Business leaders and marketing experts at MTN Ghana’s 2026 Digital Transformation Conference in Accra warned on Wednesday that companies chasing technology without building trust and maintaining genuine human connection risk undermining the very customer relationships they seek to strengthen through digital tools.
The conference, held on May 13 under the theme “Pioneering the Future and Embracing Digital Transformation for Marketing Excellence,” drew more than 500 professionals from Ghana’s marketing, banking and technology sectors. While much of the day focused on artificial intelligence (AI), data analytics and platform innovation, two speakers drew consistent applause by arguing that the race to digitise was creating blind spots around what consumers in Ghana most fundamentally value.
Ama Amoah, National Vice-President of the Chartered Institute of Marketing Ghana (CIMG), said businesses fixated on speed and automation were missing the point. She acknowledged the transformative power of AI and data analytics but argued that technology without relational trust would fail to convert digital reach into lasting commercial value. She noted that while digital platforms had strengthened brand visibility, they had also amplified concerns about data privacy, fraud and the erosion of human customer service. She warned that as automation scales, the human reassurance customers need when things go wrong must not be engineered out of the experience. She stressed that responsible data usage, clear communication and accessible human support were not optional features but foundational requirements for building durable brand trust in Ghana’s market.

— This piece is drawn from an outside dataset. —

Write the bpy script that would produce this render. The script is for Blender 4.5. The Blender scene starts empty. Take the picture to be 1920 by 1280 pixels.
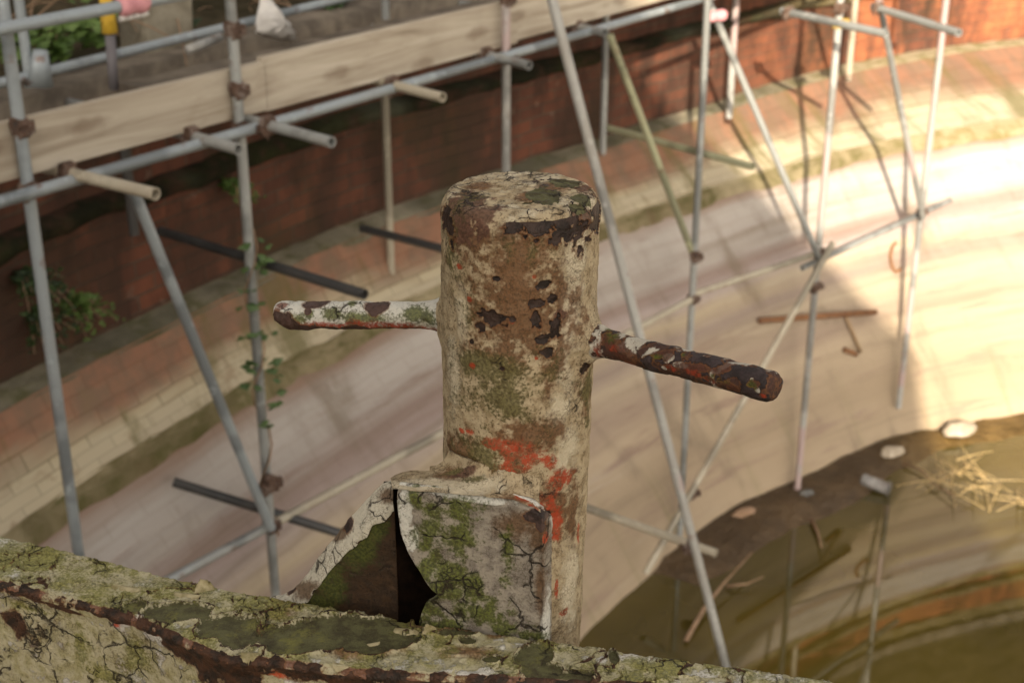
import bpy, bmesh, math, random
import numpy as np
from mathutils import Vector, Matrix, noise as mnoise
R = math.radians
scene = bpy.context.scene
COL = scene.collection

# ------------------------------------------------------------------ camera
PITCH = R(23.0)
FPX = 2667.0                       # focal length in pixels of the 1920 px wide picture
cam_d = bpy.data.cameras.new("camera")
cam = bpy.data.objects.new("camera", cam_d)
COL.objects.link(cam)
cam.location = (0, 0, 0)
cam.rotation_euler = (R(90) - PITCH, 0, 0)
cam_d.sensor_width = 36.0
cam_d.lens = 36.0 * FPX / 1920.0
cam_d.clip_start = 0.05
cam_d.clip_end = 500
cam_d.dof.use_dof = True
cam_d.dof.focus_distance = 1.40
cam_d.dof.aperture_fstop = 9.0
scene.camera = cam

# ------------------------------------------------------------------ sky, sun, exposure
SUN_EL, SUN_AZ = R(22), R(5)       # shadows run towards azimuth 5 deg right of the view
w = bpy.data.worlds.new("World"); scene.world = w; w.use_nodes = True
wn = w.node_tree; wn.nodes.clear()
wo = wn.nodes.new("ShaderNodeOutputWorld"); wb = wn.nodes.new("ShaderNodeBackground")
sk = wn.nodes.new("ShaderNodeTexSky"); sk.sky_type = 'NISHITA'; sk.sun_disc = False
sk.sun_elevation = SUN_EL; sk.sun_rotation = math.pi + SUN_AZ
sk.air_density = 1.0; sk.dust_density = 2.0; sk.ozone_density = 1.0
# cloud noise added to whiten and warm the unseen sky's blue light
wt = wn.nodes.new("ShaderNodeTexCoord"); wz = wn.nodes.new("ShaderNodeTexNoise")
wz.inputs['Scale'].default_value = 2.2; wz.inputs['Detail'].default_value = 6
wr = wn.nodes.new("ShaderNodeMapRange")
wr.inputs[1].default_value = 0.25; wr.inputs[2].default_value = 0.6
wr.inputs[3].default_value = 0.55; wr.inputs[4].default_value = 0.95
bw = wn.nodes.new("ShaderNodeRGBToBW")
wm = wn.nodes.new("ShaderNodeMix"); wm.data_type = 'RGBA'
tint = wn.nodes.new("ShaderNodeMix"); tint.data_type = 'RGBA'; tint.blend_type = 'MULTIPLY'
tint.inputs[0].default_value = 1.0; tint.inputs[7].default_value = (1.30, 1.17, 1.00, 1)
wn.links.new(wt.outputs['Generated'], wz.inputs['Vector'])
wn.links.new(wz.outputs['Fac'], wr.inputs[0])
wn.links.new(sk.outputs[0], bw.inputs[0])
wn.links.new(bw.outputs[0], tint.inputs[6])
wn.links.new(wr.outputs[0], wm.inputs[0])
wn.links.new(sk.outputs[0], wm.inputs[6])
wn.links.new(tint.outputs[2], wm.inputs[7])
wn.links.new(wm.outputs[2], wb.inputs['Color'])
wb.inputs['Strength'].default_value = 0.115
wn.links.new(wb.outputs[0], wo.inputs[0])

sun_d = bpy.data.lights.new("sun", 'SUN'); sun = bpy.data.objects.new("sun", sun_d); COL.objects.link(sun)
sun_d.energy = 3.3; sun_d.angle = R(0.53); sun_d.color = (1.0, 0.86, 0.66)
SUNV = Vector((-math.sin(SUN_AZ) * math.cos(SUN_EL), -math.cos(SUN_AZ) * math.cos(SUN_EL), math.sin(SUN_EL)))
sun.rotation_euler = SUNV.to_track_quat('Z', 'Y').to_euler()
sun.location = SUNV * 40

scene.view_settings.view_transform = 'Standard'
scene.view_settings.look = 'None'
scene.view_settings.exposure = 1.6
scene.view_settings.gamma = 1.0
scene.cycles.max_bounces = 8
scene.cycles.use_denoising = True

# ------------------------------------------------------------------ small helpers
CP, SP = math.cos(PITCH), math.sin(PITCH)
def ray(px, py):
    dx = (px - 960.0) / FPX; dy = (640.0 - py) / FPX
    return Vector((dx, CP + dy * SP, -SP + dy * CP))
def at_depth(px, py, Z): return ray(px, py) * Z
def at_z(px, py, z): d = ray(px, py); return d * (z / d.z)
def at_y(px, py, y): d = ray(px, py); return d * (y / d.y)
FN = Vector((0.809, -0.588, 0)); FC = -4.2           # vertical plane of the front row of standards
def at_front(px, py, c=FC): d = ray(px, py); return d * (c / FN.dot(d))

def lin(*c):
    if len(c) == 1: c = c[0]
    return tuple(((v / 255.0) / 12.92 if v <= 10 else (((v / 255.0) + 0.055) / 1.055) ** 2.4) for v in c)

def link(o, parent=None):
    COL.objects.link(o)
    if parent is not None:
        o.parent = parent
        o.matrix_parent_inverse = Matrix.Translation(-Vector(world_loc(parent)))
    return o
def world_loc(o):
    return o['_loc'] if '_loc' in o.keys() else (0, 0, 0)
def tag(o, label=None, cat=None, group=None, kind=None):
    if label: o['label'] = label
    if cat: o['category'] = cat
    if group: o['group'] = group
    if kind: o['kind'] = kind
    return o
EMPT = {}
def thing(name, loc, label, cat, group=None):
    o = bpy.data.objects.new(name, None); COL.objects.link(o)
    o.location = loc; o.empty_display_size = 0.05
    EMPT[o.name] = Vector(loc)
    return tag(o, label, cat, group)
def mesh_obj(name, verts, faces, mat, parent=None, smooth=True, uvs=None):
    me = bpy.data.meshes.new(name)
    me.from_pydata([tuple(v) for v in verts], [], faces)
    if smooth: me.polygons.foreach_set('use_smooth', [True] * len(me.polygons))
    if mat: me.materials.append(mat)
    if uvs is not None:
        ul = me.uv_layers.new(name="UVMap")
        li = np.empty(len(me.loops), dtype=np.int32); me.loops.foreach_get('vertex_index', li)
        ul.data.foreach_set('uv', np.asarray(uvs, dtype=np.float32)[li].ravel())
    me.update()
    o = bpy.data.objects.new(name, me); COL.objects.link(o)
    set_parent(o, parent)
    return o
def set_parent(o, parent):
    if parent is None: return
    o.parent = parent
    if parent.name in EMPT: o.matrix_parent_inverse = Matrix.Translation(-EMPT[parent.name])

class MB:
    """collects primitives that belong to ONE mesh"""
    def __init__(s): s.v = []; s.f = []
    def add(s, vs, fs):
        b = len(s.v); s.v += [Vector(v) for v in vs]; s.f += [tuple(b + i for i in f) for f in fs]
    def box(s, c, ax, ay, az):       # centre and three half-axis vectors
        c, ax, ay, az = map(Vector, (c, ax, ay, az))
        vs = [c + sx * ax + sy * ay + sz * az for sx in (-1, 1) for sy in (-1, 1) for sz in (-1, 1)]
        s.add(vs, [(0, 1, 3, 2), (4, 6, 7, 5), (0, 4, 5, 1), (2, 3, 7, 6), (0, 2, 6, 4), (1, 5, 7, 3)])
    def frame(s, a, b):
        d = (Vector(b) - Vector(a)).normalized()
        u = d.cross(Vector((0, 0, 1)))
        if u.length < 1e-3: u = Vector((1, 0, 0))
        u.normalize(); return d, u, d.cross(u).normalized()
    def cyl(s, a, b, r, r2=None, n=14, cap=True):
        a, b = Vector(a), Vector(b); r2 = r if r2 is None else r2
        d, u, w_ = s.frame(a, b)
        vs = []
        for p, q in ((a, r), (b, r2)):
            for k in range(n):
                t = 2 * math.pi * k / n; vs.append(p + (u * math.cos(t) + w_ * math.sin(t)) * q)
        fs = [(k, (k + 1) % n, n + (k + 1) % n, n + k) for k in range(n)]
        if cap: fs += [tuple(range(n - 1, -1, -1)), tuple(range(n, 2 * n))]
        s.add(vs, fs)
    def pipe(s, a, b, r, wall=0.0042, n=16, seg=1, bend=0.0):
        """hollow tube with open ends"""
        a, b = Vector(a), Vector(b); d, u, w_ = s.frame(a, b)
        rings = []
        for i in range(seg + 1):
            t = i / seg
            rings.append((a.lerp(b, t) + w_ * bend * 4 * t * (1 - t), r))
        path = rings + [(b, r - wall), (b - d * min(0.25, (b - a).length * .45), r - wall)]
        vs = []
        for p, q in path:
            for k in range(n):
                t = 2 * math.pi * k / n; vs.append(p + (u * math.cos(t) + w_ * math.sin(t)) * q)
        m = len(path)
        fs = [(i * n + k, i * n + (k + 1) % n, (i + 1) * n + (k + 1) % n, (i + 1) * n + k) for i in range(m - 1) for k in range(n)]
        fs += [tuple((m - 1) * n + k for k in range(n)), tuple(range(n - 1, -1, -1))]
        s.add(vs, fs)
    def strand(s, pts, r0, r1, n=5):
        pts = [Vector(p) for p in pts]; m = len(pts); vs = []
        for i, p in enumerate(pts):
            d = (pts[min(i + 1, m - 1)] - pts[max(i - 1, 0)]).normalized()
            u = d.cross(Vector((0.3, 0.2, 1))).normalized(); w_ = d.cross(u)
            r = r0 + (r1 - r0) * i / (m - 1)
            for k in range(n):
                t = 2 * math.pi * k / n; vs.append(p + (u * math.cos(t) + w_ * math.sin(t)) * r)
        fs = [(i * n + k, i * n + (k + 1) % n, (i + 1) * n + (k + 1) % n, (i + 1) * n + k) for i in range(m - 1) for k in range(n)]
        fs += [tuple(range(n - 1, -1, -1)), tuple((m - 1) * n + k for k in range(n))]
        s.add(vs, fs)
    def build(s, name, mat, parent=None, smooth=False, bevel=0):
        o = mesh_obj(name, s.v, s.f, mat, parent, smooth)
        if bevel:
            m = o.modifiers.new("bevel", 'BEVEL'); m.width = bevel; m.segments = 2; m.limit_method = 'ANGLE'
        return o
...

Andrew Ackah, Chief Executive Officer of Dentsu Ghana, delivered the keynote address on the theme “Digital Transformation within the Customer Marketing Space: Adapt Faster, Connect Deeper,” reinforcing Amoah’s argument from a strategic perspective. He said businesses must resist the temptation to reduce customers to data profiles, however sophisticated the analytics behind those profiles might be. Every data point, he stressed, corresponds to a real person with unchanged emotional needs, and the brands that would win in a consumer-led digital era would be those capable of responding intelligently and meaningfully to those needs in real time. He described the shift away from “digital presence” toward what he called “digital excellence” as the defining competitive challenge for Ghanaian businesses, and warned that adaptation alone without deepened customer trust would not be sufficient for long-term survival.
Adding a data governance dimension to the theme, Joshua Chijioke, Business Development Manager for Chenosis at MTN, cautioned that poor data quality was already undermining many businesses’ digital campaigns by directing promotional content at inactive users or reassigned phone numbers. “Data is the foundation of success in the era of artificial intelligence,” he said, arguing that no AI tool or automation system could compensate for a weak or poorly maintained customer database.
Together the three perspectives offered a corrective to the conference’s dominant optimism about digital adoption, signalling that the next phase of Ghana’s digital marketing evolution would be shaped less by which businesses adopt technology earliest and more by which organisations use it most responsibly and with greatest attention to the human beings at the centre of every transaction.